Although not perfect it managed to capture some of the grittiness the city has to offer. The pedestrians were stereotyped to be rude which isn't the case all the time.

Brooklyn (Broker in-game) in particular was a sight to see and I remember my dad being excited about certain sections because he could recognize them off the bat.
 
I lived in London's East End for about 5 years. Just a few miles down the road from Syndicate's Whitechapel. Syndicate didn't really grab the feel of London for me. I never got the feeling that the street layout or buildings where even close to reality away from the obvious monuments.

Personally I think the first Project Gotham Racing on the OG XBox did a far better job of capturing the spirit of our nations capital.

I now live closest to Norwich, Norfolk, England.
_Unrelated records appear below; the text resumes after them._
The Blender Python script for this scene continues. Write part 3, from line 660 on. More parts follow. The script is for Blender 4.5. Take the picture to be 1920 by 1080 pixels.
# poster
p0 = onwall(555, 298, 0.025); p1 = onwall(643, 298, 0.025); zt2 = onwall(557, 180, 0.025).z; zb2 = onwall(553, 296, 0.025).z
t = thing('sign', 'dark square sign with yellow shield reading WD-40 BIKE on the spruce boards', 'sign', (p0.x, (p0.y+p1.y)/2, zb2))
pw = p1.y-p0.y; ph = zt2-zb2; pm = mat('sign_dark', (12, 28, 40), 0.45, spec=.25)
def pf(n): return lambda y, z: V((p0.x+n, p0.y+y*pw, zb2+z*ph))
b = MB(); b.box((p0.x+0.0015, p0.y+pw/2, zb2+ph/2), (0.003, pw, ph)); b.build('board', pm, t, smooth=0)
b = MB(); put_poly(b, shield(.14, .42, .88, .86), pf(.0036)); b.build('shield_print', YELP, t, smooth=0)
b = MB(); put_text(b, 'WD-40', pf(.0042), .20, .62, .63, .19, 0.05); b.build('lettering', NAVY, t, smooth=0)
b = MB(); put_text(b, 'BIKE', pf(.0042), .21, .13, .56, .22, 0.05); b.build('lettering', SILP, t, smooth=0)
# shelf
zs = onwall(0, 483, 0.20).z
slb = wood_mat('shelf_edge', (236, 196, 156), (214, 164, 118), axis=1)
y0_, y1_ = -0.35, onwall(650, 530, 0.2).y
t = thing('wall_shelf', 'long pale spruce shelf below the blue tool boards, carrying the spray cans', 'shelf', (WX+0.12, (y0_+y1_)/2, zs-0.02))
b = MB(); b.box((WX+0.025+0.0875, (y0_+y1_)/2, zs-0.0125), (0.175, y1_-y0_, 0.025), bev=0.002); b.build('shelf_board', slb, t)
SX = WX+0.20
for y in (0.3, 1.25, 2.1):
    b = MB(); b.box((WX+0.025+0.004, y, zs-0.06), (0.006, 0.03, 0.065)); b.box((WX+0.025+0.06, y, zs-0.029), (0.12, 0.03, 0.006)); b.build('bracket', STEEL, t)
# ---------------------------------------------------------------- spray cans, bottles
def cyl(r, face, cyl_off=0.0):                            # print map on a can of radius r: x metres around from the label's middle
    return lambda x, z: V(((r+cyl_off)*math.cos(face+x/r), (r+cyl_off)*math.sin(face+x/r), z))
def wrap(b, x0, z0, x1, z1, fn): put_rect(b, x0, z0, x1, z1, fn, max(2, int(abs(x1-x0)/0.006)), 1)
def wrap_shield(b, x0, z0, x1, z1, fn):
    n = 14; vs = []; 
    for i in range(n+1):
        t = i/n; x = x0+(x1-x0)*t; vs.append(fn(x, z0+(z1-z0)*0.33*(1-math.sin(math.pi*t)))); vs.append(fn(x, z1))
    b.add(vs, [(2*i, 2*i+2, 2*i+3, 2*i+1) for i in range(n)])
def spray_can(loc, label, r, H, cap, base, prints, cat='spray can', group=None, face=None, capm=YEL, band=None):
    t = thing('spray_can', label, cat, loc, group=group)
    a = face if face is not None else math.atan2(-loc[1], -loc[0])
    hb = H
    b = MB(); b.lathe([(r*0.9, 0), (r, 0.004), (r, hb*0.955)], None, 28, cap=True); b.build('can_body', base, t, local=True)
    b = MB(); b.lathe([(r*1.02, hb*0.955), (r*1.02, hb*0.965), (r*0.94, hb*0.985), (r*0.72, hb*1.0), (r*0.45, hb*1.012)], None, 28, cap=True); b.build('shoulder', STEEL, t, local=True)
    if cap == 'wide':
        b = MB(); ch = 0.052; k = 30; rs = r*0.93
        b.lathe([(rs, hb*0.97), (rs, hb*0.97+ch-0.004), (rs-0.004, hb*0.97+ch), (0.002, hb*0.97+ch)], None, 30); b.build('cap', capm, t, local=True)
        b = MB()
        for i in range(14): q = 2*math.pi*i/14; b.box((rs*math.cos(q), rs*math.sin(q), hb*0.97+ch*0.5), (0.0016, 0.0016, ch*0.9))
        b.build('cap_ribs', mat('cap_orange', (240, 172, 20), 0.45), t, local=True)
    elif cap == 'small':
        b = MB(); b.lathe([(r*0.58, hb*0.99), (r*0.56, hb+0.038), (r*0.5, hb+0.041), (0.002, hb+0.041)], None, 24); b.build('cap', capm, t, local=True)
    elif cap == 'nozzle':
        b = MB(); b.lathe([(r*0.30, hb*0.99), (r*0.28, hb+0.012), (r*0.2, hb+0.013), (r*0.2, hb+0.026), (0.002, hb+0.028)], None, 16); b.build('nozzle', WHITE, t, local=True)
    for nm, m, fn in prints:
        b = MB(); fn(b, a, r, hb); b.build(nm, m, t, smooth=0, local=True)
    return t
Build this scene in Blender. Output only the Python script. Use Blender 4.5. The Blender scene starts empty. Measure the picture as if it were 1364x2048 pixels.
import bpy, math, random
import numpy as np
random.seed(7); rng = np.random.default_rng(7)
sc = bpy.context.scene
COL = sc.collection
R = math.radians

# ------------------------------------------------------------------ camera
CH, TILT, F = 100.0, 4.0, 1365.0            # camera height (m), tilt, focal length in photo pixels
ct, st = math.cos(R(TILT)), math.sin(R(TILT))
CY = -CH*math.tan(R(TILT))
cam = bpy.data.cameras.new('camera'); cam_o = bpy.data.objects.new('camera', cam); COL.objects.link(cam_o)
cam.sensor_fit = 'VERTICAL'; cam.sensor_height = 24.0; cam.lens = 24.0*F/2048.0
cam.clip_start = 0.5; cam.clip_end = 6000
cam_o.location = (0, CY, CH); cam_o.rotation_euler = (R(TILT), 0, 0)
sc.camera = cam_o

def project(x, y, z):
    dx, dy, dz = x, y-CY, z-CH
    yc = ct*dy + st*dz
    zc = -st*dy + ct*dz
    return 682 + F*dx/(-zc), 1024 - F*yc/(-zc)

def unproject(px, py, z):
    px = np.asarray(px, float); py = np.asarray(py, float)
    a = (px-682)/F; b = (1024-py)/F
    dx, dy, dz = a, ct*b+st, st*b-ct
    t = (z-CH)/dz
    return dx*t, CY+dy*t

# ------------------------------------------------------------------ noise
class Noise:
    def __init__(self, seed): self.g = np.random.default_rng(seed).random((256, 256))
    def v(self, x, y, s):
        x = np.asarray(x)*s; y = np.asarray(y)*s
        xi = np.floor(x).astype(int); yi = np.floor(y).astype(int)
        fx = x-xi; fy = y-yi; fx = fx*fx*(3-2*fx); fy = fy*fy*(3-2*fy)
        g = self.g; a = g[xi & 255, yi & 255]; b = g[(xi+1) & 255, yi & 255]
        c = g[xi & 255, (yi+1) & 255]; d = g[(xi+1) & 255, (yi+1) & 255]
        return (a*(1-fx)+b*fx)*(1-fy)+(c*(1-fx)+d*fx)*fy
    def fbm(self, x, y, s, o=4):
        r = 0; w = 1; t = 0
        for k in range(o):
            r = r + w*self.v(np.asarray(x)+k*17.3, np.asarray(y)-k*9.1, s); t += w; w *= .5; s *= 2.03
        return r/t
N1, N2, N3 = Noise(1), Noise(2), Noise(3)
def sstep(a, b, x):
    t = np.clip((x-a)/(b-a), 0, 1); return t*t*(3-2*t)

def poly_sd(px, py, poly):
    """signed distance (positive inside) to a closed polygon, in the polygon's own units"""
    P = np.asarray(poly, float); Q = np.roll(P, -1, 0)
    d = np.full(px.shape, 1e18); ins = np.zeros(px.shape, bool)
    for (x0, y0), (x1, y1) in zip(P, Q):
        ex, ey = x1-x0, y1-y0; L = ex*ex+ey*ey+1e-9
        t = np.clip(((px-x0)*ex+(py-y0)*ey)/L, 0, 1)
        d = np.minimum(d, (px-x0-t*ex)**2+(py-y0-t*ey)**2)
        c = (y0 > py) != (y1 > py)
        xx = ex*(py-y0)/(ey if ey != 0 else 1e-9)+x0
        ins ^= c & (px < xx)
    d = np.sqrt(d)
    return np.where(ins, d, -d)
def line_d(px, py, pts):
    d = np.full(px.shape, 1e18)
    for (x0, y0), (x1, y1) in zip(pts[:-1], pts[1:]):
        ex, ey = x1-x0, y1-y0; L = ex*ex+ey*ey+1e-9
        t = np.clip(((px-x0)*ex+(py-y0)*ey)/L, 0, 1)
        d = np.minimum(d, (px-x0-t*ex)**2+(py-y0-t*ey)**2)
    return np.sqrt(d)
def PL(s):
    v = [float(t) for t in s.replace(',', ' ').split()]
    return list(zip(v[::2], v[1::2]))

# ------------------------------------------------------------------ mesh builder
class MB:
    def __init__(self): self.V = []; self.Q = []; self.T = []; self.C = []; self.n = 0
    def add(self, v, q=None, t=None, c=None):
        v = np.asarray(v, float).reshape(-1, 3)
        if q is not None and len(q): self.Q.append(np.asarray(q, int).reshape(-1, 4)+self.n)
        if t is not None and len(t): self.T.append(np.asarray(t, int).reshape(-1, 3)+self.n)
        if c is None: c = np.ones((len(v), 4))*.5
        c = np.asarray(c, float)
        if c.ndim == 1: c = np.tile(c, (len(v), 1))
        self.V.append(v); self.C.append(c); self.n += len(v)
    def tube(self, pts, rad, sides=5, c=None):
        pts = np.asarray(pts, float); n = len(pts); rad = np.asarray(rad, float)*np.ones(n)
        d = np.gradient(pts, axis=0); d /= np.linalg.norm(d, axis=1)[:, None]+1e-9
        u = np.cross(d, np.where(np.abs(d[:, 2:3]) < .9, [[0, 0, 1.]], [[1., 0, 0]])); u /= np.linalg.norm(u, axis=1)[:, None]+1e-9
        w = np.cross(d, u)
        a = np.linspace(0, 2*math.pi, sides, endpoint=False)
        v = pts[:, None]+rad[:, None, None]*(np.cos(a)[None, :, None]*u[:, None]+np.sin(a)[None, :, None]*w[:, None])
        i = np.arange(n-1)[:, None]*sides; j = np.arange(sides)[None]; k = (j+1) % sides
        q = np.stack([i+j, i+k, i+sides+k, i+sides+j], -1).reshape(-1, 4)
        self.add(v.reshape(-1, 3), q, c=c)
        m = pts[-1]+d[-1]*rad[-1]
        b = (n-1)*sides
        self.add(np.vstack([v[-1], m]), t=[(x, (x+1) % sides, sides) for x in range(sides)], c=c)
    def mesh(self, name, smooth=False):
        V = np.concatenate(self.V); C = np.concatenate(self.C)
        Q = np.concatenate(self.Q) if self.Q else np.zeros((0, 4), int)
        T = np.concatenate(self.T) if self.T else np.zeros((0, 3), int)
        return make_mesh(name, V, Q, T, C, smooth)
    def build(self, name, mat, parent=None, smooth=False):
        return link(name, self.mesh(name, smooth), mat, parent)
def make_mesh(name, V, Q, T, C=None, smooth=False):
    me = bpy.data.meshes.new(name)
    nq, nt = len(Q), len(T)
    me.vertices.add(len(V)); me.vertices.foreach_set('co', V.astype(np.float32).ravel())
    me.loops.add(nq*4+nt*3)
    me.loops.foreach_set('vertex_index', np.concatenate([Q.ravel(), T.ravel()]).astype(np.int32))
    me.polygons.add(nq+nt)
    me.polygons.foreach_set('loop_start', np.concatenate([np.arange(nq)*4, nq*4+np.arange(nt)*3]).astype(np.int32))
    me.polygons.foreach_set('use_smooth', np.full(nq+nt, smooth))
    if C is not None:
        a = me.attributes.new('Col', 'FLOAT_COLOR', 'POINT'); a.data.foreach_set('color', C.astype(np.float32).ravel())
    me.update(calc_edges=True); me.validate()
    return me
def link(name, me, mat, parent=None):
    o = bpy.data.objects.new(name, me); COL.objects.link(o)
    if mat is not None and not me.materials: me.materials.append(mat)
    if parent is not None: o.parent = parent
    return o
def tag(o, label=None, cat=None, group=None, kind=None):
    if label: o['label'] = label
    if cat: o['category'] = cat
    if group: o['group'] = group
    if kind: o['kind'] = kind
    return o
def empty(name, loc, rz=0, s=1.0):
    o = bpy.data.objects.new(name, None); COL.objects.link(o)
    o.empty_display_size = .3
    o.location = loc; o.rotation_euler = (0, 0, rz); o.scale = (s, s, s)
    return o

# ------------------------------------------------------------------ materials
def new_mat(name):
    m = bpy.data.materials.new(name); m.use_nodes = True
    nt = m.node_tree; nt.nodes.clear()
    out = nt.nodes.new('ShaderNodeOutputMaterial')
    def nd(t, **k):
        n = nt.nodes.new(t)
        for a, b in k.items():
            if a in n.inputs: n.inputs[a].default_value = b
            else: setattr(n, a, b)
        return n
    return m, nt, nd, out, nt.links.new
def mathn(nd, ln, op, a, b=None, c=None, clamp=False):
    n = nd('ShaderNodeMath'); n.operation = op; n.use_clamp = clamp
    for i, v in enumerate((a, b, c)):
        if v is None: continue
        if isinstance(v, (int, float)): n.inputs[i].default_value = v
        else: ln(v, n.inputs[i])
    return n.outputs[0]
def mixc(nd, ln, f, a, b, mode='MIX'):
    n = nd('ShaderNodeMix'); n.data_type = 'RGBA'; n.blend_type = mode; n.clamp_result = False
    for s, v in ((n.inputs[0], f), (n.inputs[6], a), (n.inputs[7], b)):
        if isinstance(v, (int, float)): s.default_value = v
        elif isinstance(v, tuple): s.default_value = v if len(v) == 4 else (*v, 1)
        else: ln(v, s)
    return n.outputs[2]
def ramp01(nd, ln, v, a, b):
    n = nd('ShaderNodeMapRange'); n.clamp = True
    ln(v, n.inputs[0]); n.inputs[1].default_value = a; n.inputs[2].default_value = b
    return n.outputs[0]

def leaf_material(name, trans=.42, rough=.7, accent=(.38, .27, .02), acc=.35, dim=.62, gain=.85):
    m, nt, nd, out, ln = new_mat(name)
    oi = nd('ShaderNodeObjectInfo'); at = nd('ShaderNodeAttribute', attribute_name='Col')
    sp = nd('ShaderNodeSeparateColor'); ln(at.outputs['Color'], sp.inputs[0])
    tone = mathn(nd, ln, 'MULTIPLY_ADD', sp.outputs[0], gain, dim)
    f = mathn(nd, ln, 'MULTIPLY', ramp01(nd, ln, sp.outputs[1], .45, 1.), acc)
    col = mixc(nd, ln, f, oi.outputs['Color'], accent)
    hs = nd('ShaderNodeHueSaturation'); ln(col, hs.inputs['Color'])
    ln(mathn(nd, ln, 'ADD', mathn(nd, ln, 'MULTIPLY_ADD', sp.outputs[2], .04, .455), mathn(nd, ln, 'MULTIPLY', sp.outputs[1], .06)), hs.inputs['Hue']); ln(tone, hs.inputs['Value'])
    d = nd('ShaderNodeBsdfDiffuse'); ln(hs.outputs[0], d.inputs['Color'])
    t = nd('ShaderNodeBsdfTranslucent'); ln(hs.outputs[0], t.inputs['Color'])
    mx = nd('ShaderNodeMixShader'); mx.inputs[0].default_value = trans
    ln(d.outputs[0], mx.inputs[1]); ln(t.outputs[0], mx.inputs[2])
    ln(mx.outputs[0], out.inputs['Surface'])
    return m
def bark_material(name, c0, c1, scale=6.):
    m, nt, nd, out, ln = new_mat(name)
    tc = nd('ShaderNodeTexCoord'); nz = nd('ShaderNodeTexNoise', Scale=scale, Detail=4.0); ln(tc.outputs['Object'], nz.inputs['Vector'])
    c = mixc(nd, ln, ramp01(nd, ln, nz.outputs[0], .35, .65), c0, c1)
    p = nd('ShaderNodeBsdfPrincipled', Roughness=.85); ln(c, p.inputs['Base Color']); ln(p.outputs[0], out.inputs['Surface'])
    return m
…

No this hasn't been gamified at all to my knowledge. If any enterprising devs are reading this and want a great setting for a future open world game may I suggest Norwich and the surrounding Norfolk Broads.

Not sure what kind of action packed game could be set there other than 'An Open World Holiday Simulator' for boating and fly-fishing enthusiasts, but the scenery is picturesque ;)

The best open world I've played was True Crimes: NYC. Never been there but given the OG XBox era limitations - it did a beautiful job of making me feel I'd actually visited the Big Apple.
 
Kind of. Midnight Club Racing had an iteration that took place in Atlanta. They had the skyline and highways 75 and 85 done right, though not much else.

Non-open world was Telltale's The Walking Dead. That was pretty accurate, especially the opening scene.
 
It was kind of cool to see DC in Fallout 3. Seeing all those bombed out neighborhoods and metro stations was a strange thing. Too bad the movement above ground was broken up.
 
I don't think there's a game set in the Netherlands in the first place, much less an open world setting, even much less the city I'm from (the real capital of the country).


Prague will probably have its first open-world in Deus Ex: Mankind Divided. Really excited for it.

More hub-based than anything really, like Detroit was in HR, but I've never been to Prague so that's a treat either way.